Move reflects recent influx of residents
 
By Charlie Chapple
New Orleans Times-Picayune
Copyright 2007 The Times-Picayune Publishing Company

St. Tammany Parish's 12th Fire Protection District near Covington soon will be hiring nine new firefighters, thanks to a federal homeland security grant that will help pay their salaries over the next four years.

"We're very excited," said Ray Newton, administrator for the district that serves the unincorporated areas of the 3rd Ward around Covington. "We've been wanting to do this for a while, but didn't have the money."

Increased staffing for the department is crucial because of the rapid residential and commercial development in the district and the influx of new residents since Katrina, Newton said.

"Calls for emergency services have increased dramatically in the last 18 months," he said.

The department now has 30 firefighters and operates on an annual budget of $3 million mostly generated by 25 mills in property taxes. It has five fire stations, including four manned by full-time firefighters.

The Staffing for Adequate Fire and Emergency Response, or SAFER, grant will give the department almost $800,000 over the next four years toward salaries and benefits for nine new firefighters.

The department will get $270,000 in 2007; $250,000 in 2008; $167,000 in 2009; and $106,000 in 2010. The district's costs for the firefighters in those years will be $30,000, $63,000, $167,000 and $106,000. By 2111, the district will be required to pick up the entire costs for the firefighters of $372,000.
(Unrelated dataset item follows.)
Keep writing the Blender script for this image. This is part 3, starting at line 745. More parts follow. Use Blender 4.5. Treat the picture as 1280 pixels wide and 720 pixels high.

Without the grant, "we could not have hired nine people at this time," Newton said. "Maybe, we could have hired three."

The district will have additional revenues to continue paying for the firefighters when the grant expires, Newton said.

The district, in anticipation of the grant, recently held a career day for prospective firefighters, and 30 people applied for civil service tests to qualify for the new positions, Chief Darrell Guilott said.

The district plans to conduct interviews with qualified candidates early next year, Guilott said.